- Required work
Note how many lines include the word "scene", and give that number by itself.

- The input
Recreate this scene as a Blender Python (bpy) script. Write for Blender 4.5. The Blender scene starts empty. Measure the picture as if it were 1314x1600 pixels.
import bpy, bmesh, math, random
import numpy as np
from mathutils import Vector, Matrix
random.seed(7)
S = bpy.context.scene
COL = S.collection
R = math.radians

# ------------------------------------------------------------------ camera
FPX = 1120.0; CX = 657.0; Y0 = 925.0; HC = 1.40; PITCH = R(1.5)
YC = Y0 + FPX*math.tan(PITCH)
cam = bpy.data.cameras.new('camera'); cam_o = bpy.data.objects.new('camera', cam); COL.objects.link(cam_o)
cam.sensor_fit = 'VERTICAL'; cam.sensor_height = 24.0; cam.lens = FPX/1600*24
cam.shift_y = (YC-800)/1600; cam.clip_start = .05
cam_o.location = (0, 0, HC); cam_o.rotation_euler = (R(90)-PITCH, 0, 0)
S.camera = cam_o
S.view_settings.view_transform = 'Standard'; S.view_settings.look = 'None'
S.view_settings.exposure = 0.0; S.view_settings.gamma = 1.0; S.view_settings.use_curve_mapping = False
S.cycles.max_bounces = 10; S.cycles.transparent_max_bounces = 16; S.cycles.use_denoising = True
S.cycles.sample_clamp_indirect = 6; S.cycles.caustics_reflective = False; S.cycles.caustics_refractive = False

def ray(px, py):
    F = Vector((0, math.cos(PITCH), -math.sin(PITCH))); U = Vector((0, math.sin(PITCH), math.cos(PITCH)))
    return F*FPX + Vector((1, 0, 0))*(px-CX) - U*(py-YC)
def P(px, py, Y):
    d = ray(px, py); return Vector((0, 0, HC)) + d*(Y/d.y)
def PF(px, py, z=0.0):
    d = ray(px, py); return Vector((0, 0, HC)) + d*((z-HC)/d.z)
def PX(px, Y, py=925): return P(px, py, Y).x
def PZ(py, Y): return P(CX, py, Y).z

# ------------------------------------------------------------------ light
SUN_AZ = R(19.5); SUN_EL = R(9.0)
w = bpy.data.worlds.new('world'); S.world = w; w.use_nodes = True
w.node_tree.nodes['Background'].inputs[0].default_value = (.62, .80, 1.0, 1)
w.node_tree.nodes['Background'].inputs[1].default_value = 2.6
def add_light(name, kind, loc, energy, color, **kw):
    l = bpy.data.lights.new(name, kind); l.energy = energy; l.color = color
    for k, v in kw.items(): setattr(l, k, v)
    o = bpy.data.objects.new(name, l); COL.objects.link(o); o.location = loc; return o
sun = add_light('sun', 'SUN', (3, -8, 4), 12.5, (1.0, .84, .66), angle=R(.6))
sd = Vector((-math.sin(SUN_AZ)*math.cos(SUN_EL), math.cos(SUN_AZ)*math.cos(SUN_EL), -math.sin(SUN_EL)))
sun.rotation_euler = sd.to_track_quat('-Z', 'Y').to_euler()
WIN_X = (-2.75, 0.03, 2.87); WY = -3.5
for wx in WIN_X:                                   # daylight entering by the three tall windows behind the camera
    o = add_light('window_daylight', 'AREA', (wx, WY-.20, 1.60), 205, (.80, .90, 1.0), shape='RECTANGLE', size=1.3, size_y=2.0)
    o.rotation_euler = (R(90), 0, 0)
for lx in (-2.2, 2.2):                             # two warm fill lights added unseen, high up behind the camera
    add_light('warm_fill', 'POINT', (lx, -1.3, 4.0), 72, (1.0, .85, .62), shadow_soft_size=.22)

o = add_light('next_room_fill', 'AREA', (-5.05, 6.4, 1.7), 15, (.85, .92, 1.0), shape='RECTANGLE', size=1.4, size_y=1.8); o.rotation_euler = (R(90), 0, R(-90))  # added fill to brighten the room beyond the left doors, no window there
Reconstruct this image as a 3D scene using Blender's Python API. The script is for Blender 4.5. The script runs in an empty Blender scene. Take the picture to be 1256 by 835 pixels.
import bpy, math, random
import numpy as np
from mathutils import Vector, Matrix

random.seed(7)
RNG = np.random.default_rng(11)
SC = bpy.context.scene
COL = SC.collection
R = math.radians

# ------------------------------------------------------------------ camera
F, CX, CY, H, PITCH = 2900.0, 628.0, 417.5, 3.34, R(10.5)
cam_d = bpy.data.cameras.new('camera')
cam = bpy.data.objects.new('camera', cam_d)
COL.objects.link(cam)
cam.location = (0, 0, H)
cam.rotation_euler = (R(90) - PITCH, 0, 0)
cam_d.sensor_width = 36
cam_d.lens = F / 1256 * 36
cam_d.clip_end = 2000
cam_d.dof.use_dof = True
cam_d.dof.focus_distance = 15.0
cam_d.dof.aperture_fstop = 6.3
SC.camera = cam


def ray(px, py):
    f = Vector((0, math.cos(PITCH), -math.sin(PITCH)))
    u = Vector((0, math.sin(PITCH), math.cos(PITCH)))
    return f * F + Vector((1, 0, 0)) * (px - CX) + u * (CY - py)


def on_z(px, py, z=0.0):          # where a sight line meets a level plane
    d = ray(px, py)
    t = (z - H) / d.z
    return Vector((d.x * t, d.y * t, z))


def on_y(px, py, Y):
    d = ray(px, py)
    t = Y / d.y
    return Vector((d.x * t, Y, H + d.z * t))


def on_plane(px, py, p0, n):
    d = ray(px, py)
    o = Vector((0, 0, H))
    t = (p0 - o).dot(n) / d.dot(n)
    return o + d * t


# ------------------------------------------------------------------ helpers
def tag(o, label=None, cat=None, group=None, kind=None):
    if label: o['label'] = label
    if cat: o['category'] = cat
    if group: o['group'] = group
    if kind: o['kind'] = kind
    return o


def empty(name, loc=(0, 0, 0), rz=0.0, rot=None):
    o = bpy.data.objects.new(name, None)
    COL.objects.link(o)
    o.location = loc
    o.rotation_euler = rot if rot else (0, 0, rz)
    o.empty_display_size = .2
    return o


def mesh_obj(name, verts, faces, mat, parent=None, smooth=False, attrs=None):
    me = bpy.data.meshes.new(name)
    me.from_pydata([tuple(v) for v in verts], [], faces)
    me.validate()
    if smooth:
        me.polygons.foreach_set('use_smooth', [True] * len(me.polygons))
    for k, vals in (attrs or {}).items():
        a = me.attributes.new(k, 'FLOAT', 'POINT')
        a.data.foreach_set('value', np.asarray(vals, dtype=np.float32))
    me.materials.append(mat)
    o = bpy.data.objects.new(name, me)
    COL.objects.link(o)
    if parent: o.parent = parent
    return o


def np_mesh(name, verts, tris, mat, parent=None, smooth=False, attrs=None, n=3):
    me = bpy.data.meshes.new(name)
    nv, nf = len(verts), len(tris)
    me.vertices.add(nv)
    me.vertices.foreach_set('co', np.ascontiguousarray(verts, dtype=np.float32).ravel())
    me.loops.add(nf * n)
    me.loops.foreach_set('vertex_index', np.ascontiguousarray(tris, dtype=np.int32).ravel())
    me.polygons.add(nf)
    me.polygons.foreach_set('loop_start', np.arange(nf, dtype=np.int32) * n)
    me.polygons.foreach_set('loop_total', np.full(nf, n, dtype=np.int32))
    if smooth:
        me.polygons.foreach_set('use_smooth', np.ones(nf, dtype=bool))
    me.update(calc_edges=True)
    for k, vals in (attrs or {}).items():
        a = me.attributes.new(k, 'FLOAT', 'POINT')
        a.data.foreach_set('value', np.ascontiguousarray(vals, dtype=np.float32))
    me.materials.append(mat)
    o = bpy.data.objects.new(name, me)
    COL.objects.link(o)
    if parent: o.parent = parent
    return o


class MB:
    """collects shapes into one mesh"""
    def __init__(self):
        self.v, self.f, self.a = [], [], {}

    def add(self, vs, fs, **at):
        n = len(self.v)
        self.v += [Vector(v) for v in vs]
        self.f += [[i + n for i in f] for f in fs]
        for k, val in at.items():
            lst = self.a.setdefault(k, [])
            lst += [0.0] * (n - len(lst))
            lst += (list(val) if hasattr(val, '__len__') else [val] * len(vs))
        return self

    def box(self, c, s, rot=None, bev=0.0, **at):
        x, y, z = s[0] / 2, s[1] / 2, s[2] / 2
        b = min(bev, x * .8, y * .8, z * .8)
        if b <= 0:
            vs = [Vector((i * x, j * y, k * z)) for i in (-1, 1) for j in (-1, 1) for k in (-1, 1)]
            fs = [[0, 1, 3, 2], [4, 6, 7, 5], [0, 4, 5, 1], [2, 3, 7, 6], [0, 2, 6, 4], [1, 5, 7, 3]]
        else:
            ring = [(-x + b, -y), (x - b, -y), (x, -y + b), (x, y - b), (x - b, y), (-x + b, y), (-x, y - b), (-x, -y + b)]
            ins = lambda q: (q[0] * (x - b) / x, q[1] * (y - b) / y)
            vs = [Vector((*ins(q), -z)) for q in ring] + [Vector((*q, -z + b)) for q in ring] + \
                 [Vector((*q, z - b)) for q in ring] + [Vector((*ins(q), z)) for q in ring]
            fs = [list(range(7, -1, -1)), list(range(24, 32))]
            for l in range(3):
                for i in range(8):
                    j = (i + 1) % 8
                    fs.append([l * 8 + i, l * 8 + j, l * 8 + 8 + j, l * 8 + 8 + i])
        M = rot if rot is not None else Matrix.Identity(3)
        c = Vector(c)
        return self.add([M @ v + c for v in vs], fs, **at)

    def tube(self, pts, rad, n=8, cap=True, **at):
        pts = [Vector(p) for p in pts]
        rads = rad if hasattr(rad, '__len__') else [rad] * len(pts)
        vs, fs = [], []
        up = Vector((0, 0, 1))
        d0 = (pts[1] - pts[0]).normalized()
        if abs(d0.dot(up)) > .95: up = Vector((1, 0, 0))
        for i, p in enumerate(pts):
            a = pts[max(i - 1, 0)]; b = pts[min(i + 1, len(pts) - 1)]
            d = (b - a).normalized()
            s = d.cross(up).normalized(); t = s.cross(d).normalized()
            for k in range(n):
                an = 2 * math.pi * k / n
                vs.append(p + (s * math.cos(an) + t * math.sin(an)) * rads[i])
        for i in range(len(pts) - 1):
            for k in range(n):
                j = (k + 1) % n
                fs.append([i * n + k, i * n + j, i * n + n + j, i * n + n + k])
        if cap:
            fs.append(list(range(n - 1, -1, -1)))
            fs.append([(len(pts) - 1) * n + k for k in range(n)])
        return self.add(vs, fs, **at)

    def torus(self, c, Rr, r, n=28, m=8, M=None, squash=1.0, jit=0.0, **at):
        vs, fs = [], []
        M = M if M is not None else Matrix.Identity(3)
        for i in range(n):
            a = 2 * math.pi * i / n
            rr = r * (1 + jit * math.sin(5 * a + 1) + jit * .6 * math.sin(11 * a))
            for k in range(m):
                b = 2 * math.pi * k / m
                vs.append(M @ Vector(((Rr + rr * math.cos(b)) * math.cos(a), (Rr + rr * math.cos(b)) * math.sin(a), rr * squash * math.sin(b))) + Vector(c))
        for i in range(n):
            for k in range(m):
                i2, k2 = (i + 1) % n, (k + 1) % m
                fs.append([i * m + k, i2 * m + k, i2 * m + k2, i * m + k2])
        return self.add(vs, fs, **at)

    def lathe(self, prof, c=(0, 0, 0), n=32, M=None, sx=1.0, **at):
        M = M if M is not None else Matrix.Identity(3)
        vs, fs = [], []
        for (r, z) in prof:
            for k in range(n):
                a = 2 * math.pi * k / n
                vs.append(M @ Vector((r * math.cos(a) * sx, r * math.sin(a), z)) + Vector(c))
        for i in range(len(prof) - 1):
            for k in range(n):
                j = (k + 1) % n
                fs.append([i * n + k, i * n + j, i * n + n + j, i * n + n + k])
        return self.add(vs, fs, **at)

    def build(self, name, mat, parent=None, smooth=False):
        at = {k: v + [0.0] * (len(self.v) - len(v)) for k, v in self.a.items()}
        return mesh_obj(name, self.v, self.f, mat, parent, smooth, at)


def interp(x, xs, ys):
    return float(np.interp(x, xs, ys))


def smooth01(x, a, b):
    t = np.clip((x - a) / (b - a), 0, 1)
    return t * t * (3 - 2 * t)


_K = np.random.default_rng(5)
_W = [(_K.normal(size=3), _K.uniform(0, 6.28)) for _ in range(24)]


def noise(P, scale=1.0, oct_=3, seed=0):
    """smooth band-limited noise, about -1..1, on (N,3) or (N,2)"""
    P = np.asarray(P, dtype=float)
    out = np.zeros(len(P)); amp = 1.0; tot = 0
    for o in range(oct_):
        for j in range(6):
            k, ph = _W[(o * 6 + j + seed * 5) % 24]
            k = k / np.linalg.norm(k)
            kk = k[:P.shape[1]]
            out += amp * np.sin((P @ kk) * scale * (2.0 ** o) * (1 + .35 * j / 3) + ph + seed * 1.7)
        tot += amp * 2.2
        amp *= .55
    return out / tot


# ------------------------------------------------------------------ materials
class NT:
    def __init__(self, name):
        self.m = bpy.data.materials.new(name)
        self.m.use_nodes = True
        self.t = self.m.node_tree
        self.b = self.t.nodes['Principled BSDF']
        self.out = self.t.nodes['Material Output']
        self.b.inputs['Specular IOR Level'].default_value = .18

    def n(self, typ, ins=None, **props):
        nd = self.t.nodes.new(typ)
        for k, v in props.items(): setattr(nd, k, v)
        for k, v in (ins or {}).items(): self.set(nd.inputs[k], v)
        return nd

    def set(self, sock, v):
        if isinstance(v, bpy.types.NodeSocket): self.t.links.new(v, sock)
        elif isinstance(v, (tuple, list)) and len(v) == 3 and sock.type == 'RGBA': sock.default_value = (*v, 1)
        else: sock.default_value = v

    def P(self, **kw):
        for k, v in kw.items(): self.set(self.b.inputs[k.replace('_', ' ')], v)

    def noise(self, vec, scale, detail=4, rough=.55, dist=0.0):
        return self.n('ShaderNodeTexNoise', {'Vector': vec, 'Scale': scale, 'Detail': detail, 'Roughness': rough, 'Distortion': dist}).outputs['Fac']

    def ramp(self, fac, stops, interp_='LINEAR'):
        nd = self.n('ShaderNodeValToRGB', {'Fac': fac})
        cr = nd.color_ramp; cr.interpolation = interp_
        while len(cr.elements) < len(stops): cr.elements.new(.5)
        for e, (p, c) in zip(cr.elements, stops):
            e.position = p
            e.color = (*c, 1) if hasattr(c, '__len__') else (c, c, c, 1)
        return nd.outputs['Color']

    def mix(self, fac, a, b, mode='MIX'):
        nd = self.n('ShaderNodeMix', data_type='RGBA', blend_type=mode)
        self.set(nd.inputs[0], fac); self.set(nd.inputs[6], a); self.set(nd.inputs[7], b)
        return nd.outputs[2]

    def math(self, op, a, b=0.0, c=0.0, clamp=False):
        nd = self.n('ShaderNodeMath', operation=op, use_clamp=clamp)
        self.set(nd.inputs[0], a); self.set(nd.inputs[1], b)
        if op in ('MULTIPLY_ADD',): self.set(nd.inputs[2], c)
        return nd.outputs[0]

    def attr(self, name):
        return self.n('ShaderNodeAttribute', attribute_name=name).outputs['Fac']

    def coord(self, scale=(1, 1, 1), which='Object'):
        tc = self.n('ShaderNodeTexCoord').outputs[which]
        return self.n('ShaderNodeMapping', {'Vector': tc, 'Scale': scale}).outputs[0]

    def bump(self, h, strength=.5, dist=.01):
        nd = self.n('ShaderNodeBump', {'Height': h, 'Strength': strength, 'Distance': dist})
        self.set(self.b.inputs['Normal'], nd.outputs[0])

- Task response
4